Fırat SOYLU-SONER ÇAĞLAR/EGEDESONSOZ - Büyükşehir Belediyesi’ne yönelik düzenlenen operasyonu değerlendiren Cihaner, soruşturmada olması gerekenin evrensel hukuk kuralları olduğu belirtilerek, “Bu olayı değerlendirmeden önce Türkiye’nin AKP iktidarının yarattığı hukuk ucubesi olan Özel Yetkili Mahkemeleri değerlendirmek lazım. Türkiye’de Özel Yetkili Mahkemeler olduktan sonra, onların DGM’lerden aldıkları bu miras devam ettiği sürece, hiç kimsenin özel yaşamının ve özgürlüğünün güvencesi yoktur. Bir kere ülkemizin bundan mutlaka kurtulması gerekiyor. Çünkü adil yargılama ilkelerinin neredeyse tamamının göz ardı edildiği yargılama süreçleri bu mahkemelerin pratiklerine egemen olmuş durumda. Bunun dışında dışarıya yansıdığı kadarıyla söz konusu operasyon 13 aydır takip ediliyormuş. 13 ay devam eden soruşturmanın seçimin hemen öncesinde, bu tarz bir yöntemle ele alınması yargının beklide siyasallaştığının, nasıl manipülatif kullanıldığının bir göstergesidir. 13 ay dinlenen telefonlar bir ay daha dinlenebilirdi. Burada siyasi bir hareket olduğunu düşünüyorum” dedi.
KENDİSİNİ ÖRNEK VERDİ
Kendisinin Erzincan’da görev yaptığı dönemde yürüttüğü bir soruşturmayı da örnek veren Cihaner, “Benim yaptığım soruşturmada siyasi iktidarla hiçbir ilgisi olmadığı halde dönemin Devlet Bakanı beni arayarak, siyaseten kendilerini zorda bırakacağını ve gözaltına alınanları salıvermemi istemişti. O zamanda bu tarz yorumlar yapmışlardı, ki kendileriyle hiçbir ilgisi olmayan bir organizasyona yönelik bir operasyondu. Oysa burada siyasi bir kimliği olan belediyelere yönelik yapılmış bir hareket var. Ben bunun siyasi bir sonuç doğurmaya yönelik manipülatif bir hareket olduğunu düşünüyorum” diye konuştu.

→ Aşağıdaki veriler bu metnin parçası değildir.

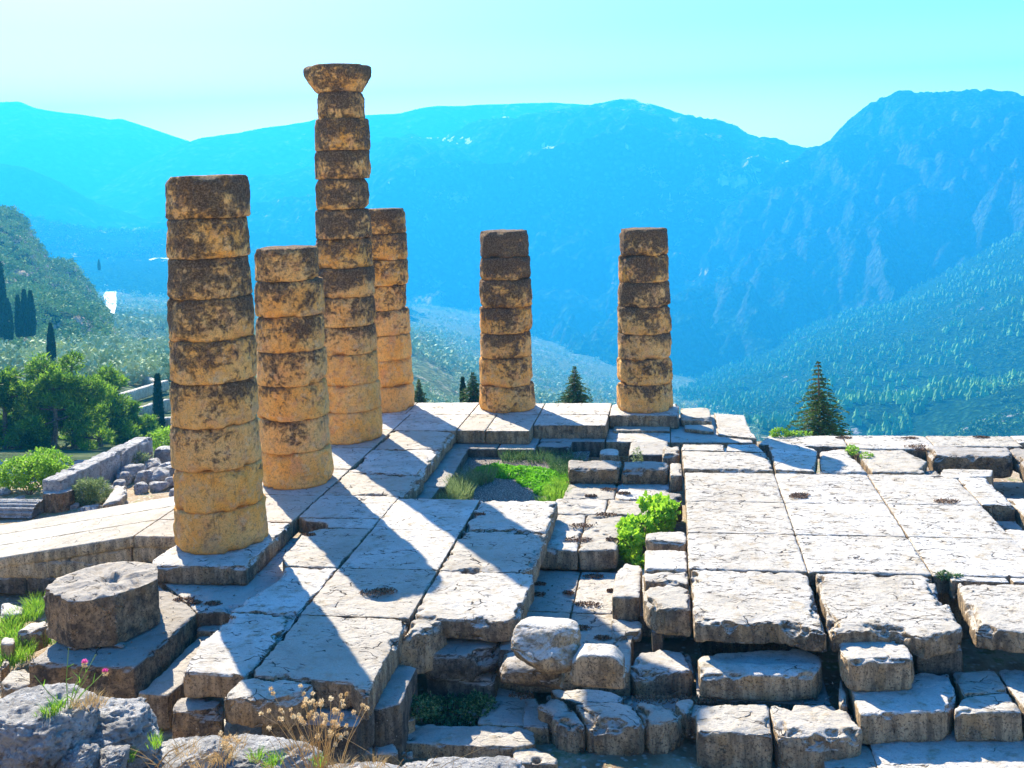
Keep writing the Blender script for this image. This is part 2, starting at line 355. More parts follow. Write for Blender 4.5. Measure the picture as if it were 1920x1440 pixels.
# ------------------------------------------------------------ mountains and valley (real distances, metres)
def hrow(px):                              # image row of the level horizon at this column
    d0 = ray(px, 300); d1 = ray(px, 400); return 300+100*(d0[2])/(d0[2]-d1[2])
def polar(name, xs, nodes, mat, nx=260, nt=90, amp=0.0, freq=.003, seed=1, power=1.0, kind='structure', ridged=0, back=True, label=None, ends=0):
    """a hill as a height field: nodes = [(distance, rows at xs), ...] from its foot to its crest"""
    X = np.linspace(xs[0], xs[-1], nx)
    D0 = [(np.interp(X, xs, n[0]) if hasattr(n[0], '__len__') else np.full(nx, float(n[0]))) for n in nodes]
    if len(xs) > 2:
        def cub(v):                        # smooth interpolation of the survey points
            y = np.interp(X, xs, v); k = max(1, int(nx/140)); w = np.ones(2*k+1)/(2*k+1); return np.convolve(np.pad(y, k, mode='edge'), w, 'valid')
    Rw = [cub(n[1]) for n in nodes]; Z = []
    for D, rw in zip(D0, Rw):
        Z.append(np.array([AT(a, b, dd)[2] for a, b, dd in zip(X, rw, D)]))
    if back:
        D0.append(D0[-1]*1.12); Z.append(Z[-1]-D0[-2]*.07); D0.append(D0[-1]*1.12); Z.append(Z[-1]-D0[-2]*.12)
    D0 = np.array(D0); Z = np.array(Z); K = len(D0); u = np.linspace(0, K-1, nt); i = np.minimum(u.astype(int), K-2); f = u-i
    DD = D0[i]*(1-f)[:, None]+D0[i+1]*f[:, None]; ZZ = Z[i]*(1-f)[:, None]+Z[i+1]*f[:, None]
    for _ in range(2): ZZ[1:-1] = (ZZ[:-2]+2*ZZ[1:-1]+ZZ[2:])/4
    dirs = np.array([ray(a, 340)[:2]/np.hypot(*ray(a, 340)[:2]) for a in X])
    PX = CAM[0]+dirs[:, 0]*DD; PY = CAM[1]+dirs[:, 1]*DD
    P = np.stack([PX.ravel(), PY.ravel(), ZZ.ravel()*0+seed*7.7], 1)
    if amp:
        n = fbm(P, freq, 6, seed, .52).reshape(DD.shape)
        if ridged: 
            q = P.copy(); q[:, :2] += 60/freq*.004*np.stack([fbm(P, freq*.7, 3, seed+50), fbm(P, freq*.7, 3, seed+60)], 1)
            n = n*(1-ridged)+ridged*(.6-1.6*np.abs(fbm(q, freq*1.3, 5, seed+3, .58))).reshape(DD.shape)
        env = np.interp(u, [0, K-1-(2 if back else 0), K-1], [.5, .35, 1.0])[:, None] if back else 1.0
        mid = np.sin(np.clip(u/(K-1-(2 if back else 0)), 0, 1)*np.pi)[:, None]
        ZZ = ZZ+amp*n*(env+.8*mid)*np.clip(DD/600, .04, 1)
    V = np.stack([PX.ravel(), PY.ravel(), ZZ.ravel()], 1)
    a = np.arange(nt-1)[:, None]*nx+np.arange(nx-1)[None]; Q = np.stack([a, a+1, a+nx+1, a+nx], -1).reshape(-1, 4)
    o = fast_mesh(name, V, Q, mat); tag(o, kind=kind)
    return o, V.reshape(nt, nx, 3)
H_FAR = hillmat('far_mountain_scrub', veg=(.03, .07, .05), veg2=(.12, .18, .09), rock=(.30, .28, .26), amt=.3, s=.0016)
H_MID = hillmat('mountain_scrub', veg=(.02, .06, .03), veg2=(.12, .20, .07), rock=(.46, .40, .36), amt=.36, s=.003)
H_BIG = hillmat('crag_and_scrub', veg=(.015, .05, .025), veg2=(.07, .15, .05), rock=(.19, .20, .20), amt=.12, s=.006, crag=.4)
H_FOR = hillmat('wooded_slope', veg=(.02, .07, .03), veg2=(.05, .13, .04), rock=(.40, .36, .32), amt=.25, s=.012)
H_VAL = hillmat('olive_valley_floor', veg=(.16, .22, .09), veg2=(.38, .38, .20), rock=(.46, .40, .28), amt=.45, s=.02)
H_NEAR = hillmat('near_hill_scrub', veg=(.05, .10, .03), veg2=(.13, .16, .06), rock=(.50, .40, .30), amt=.75, s=.03, crag=.9)

polar('mountain', [-350, -150, 0, 41, 75, 150, 210, 232, 300, 370, 420, 520, 650], [(3900, [430]*13), (4600, [240, 225, 193, 191, 204, 216, 225, 223, 243, 265, 310, 370, 420])], H_FAR, amp=130, freq=.0009, seed=1, ridged=.5)
polar('mountain', [60, 200, 330, 380, 480, 600, 700, 830, 1000, 1110, 1200, 1300, 1500], [(3500, [440]*13), (4200, [400, 340, 280, 264, 246, 222, 213, 197, 191, 197, 222, 260, 330])], H_FAR, amp=120, freq=.001, seed=2, ridged=.5)
polar('mountain', [-350, -100, 0, 50, 110, 180, 300, 420], [(3000, [470]*8), (3300, [270, 285, 296, 303, 330, 372, 410, 440])], H_FAR, nt=60, amp=70, freq=.0014, seed=3, ridged=.5)
mid_, VM = polar('mountain', [200, 330, 480, 600, 694, 740, 860, 1000, 1130, 1190, 1300, 1400, 1510, 1620, 1760], [(2300, [620]*15), (2700, [520, 500, 470, 440, 400, 380, 370, 350, 330, 330, 350, 380, 400, 420, 440]), (3400, [440, 410, 345, 295, 268, 259, 247, 231, 212, 206, 240, 262, 285, 335, 400])], H_MID, nx=480, nt=230, amp=210, freq=.0022, seed=4, ridged=.7)
mid2, VM2 = polar('mountain', [560, 640, 700, 780, 880, 1000, 1100, 1250, 1400, 1500, 1600], [(2100, [700]*11), (2900, [590, 545, 500, 440, 352, 292, 266, 264, 300, 345, 420])], H_MID, nx=440, nt=230, amp=160, freq=.003, seed=14, ridged=.7)
big, VB = polar('mountain', [880, 960, 1050, 1160, 1260, 1330, 1400, 1470, 1530, 1600, 1645, 1690, 1760, 1850, 1920, 2100, 2400],
  [(1700, [760]*17), (2150, [700, 690, 670, 640, 620, 600, 560, 540, 520, 500, 480, 460, 440, 420, 400, 380, 360]), (2700, [690, 672, 622, 560, 482, 425, 352, 303, 279, 240, 204, 185, 189, 186, 186, 180, 190])], H_BIG, nx=560, nt=260, amp=190, freq=.0032, seed=5, ridged=.75)
lower, VL = polar('wooded_hill', [980, 1100, 1200, 1290, 1450, 1560, 1700, 1800, 1920, 2100, 2400], [(500, [900]*11), (950, [830, 825, 820, 815, 800, 790, 780, 760, 740, 720, 700]), (1950, [765, 735, 718, 702, 640, 592, 545, 495, 435, 380, 330])], H_FOR, nx=300, nt=120, amp=36, freq=.006, seed=6, ridged=.4)
low2, VP = polar('wooded_hill', [-100, 0, 50, 130, 200, 310, 480, 600, 700, 800, 900], [(1500, [560]*9+[620, 720]), (2300, [402, 402, 405, 420, 433, 441, 462, 490, 540, 600, 720])], H_FOR, nx=240, nt=80, amp=30, freq=.006, seed=8)
val, VV = polar('valley', [-500, -100, 0, 200, 330, 560, 780, 900, 1000, 1150, 1400, 1800, 2400],
  [(52, [862, 862, 862, 862, 868, 890, 960, 990, 1000, 1050, 1100, 1150, 1200]), (82, [846, 846, 846, 846, 850, 870, 930, 970, 990, 1020, 1060, 1120, 1170]), (110, [785, 788, 790, 790, 795, 810, 900, 950, 960, 980, 1000, 1050, 1100]), (170, [705, 708, 712, 714, 718, 745, 800, 880, 890, 900, 950, 980, 1000]), (320, [650, 655, 660, 662, 668, 690, 740, 790, 800, 820, 850, 900, 920]),
   (700, [600, 604, 610, 612, 620, 640, 650, 720, 745, 775, 810, 850, 870]), (1300, [560, 562, 565, 568, 575, 590, 620, 650, 690, 730, 780, 830, 850]), (2300, [505, 507, 510, 512, 520, 540, 570, 590, 620, 660, 700, 720, 740]), (3000, [440, 440, 445, 450, 460, 490, 540, 560, 590, 620, 640, 650, 660])],
  H_VAL, nx=300, nt=230, amp=5, freq=.012, seed=9, back=False)
near, VN = polar('hill', [-700, -300, -100, 0, 28, 50, 62, 90, 130, 145, 168, 190, 232], [(230, [700, 700, 700, 700, 700, 700, 700, 700, 700, 700, 700, 700, 720]), (380, [540, 540, 540, 540, 550, 560, 570, 590, 600, 610, 620, 640, 700]), (520, [335, 365, 392, 400, 408, 428, 460, 500, 500, 530, 557, 600, 690])], H_NEAR, nx=260, nt=120, amp=22, freq=.02, seed=10, ridged=.6)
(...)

GEREKLİ CEVABI İZMİR SEÇMENİ VERECEK
Büyükşehir Belediyesi’ne yönelik operasyona en iyi cevabı İzmir halkının sağduyusunun vereceğini de belirten Cihaner, operasyonun birilerinin beklediği amacı vermeyip, tam tersi bir sonuç doğuracağına inandığını ifade ederek, “İş siyasi iktidara mensup belediyelere geldiği zaman idari bir süreç olarak değerlendirilip, soruşturma izni verilmezken, iddia edenlerin delil toplanması beklenirken, şikayetçilerin delil toplaması beklenirken, sanki idari bir prosedürmüş gibi İçişleri Bakanlığı’na gönderiliyor. İddialar etkin bir şekilde soruşturulmuyor. İş CHP’li belediyelere gelince çok farklı bir şekilde ele alınıyor. Bu bile Özel Yetkili Mahkemelerin gerektiğinde siyasetle nasıl iç içe geçebileceğini, doğrudan veya dolaylı olarak gösteriyor” dedi.
ÇİFTE STANDART UYGULANIYOR
İç güvenliğe dahil bir çok üst düzey görevlinin 12 Haziran seçimleri öncesi istifa ederek AKP saflarında siyasete soyunduğunu dile getiren Cihaner, “Bizim gibi yargıdan ayrılıp CHP’de siyaset yapmak isteyenler bu tür eleştirilirken, bu tarz soruşturmaların odağında olan, bu tarz soruşturmaları yapan belki de başlatan birimlerden AKP’de siyaset yapmaya soyunanlara hiçbir eleştiri getirilmemesi de çifte standarttır” diye konuştu. Büyükşehir Belediye Başkanı Aziz Kocaoğlu’nu ziyareti sırasında Cihaner’e eşi, Muhteber Cihaner, CHP İzmir milletvekili adayı Levent Eyipişiren ile CHP Konak İlçe Başkanı Aytekin Tunus da eşlik etti. Basın mensuplarının sorularının ardından Cihaner ve beraberindekiler Kocaoğlu ile bir süre özel görüştü.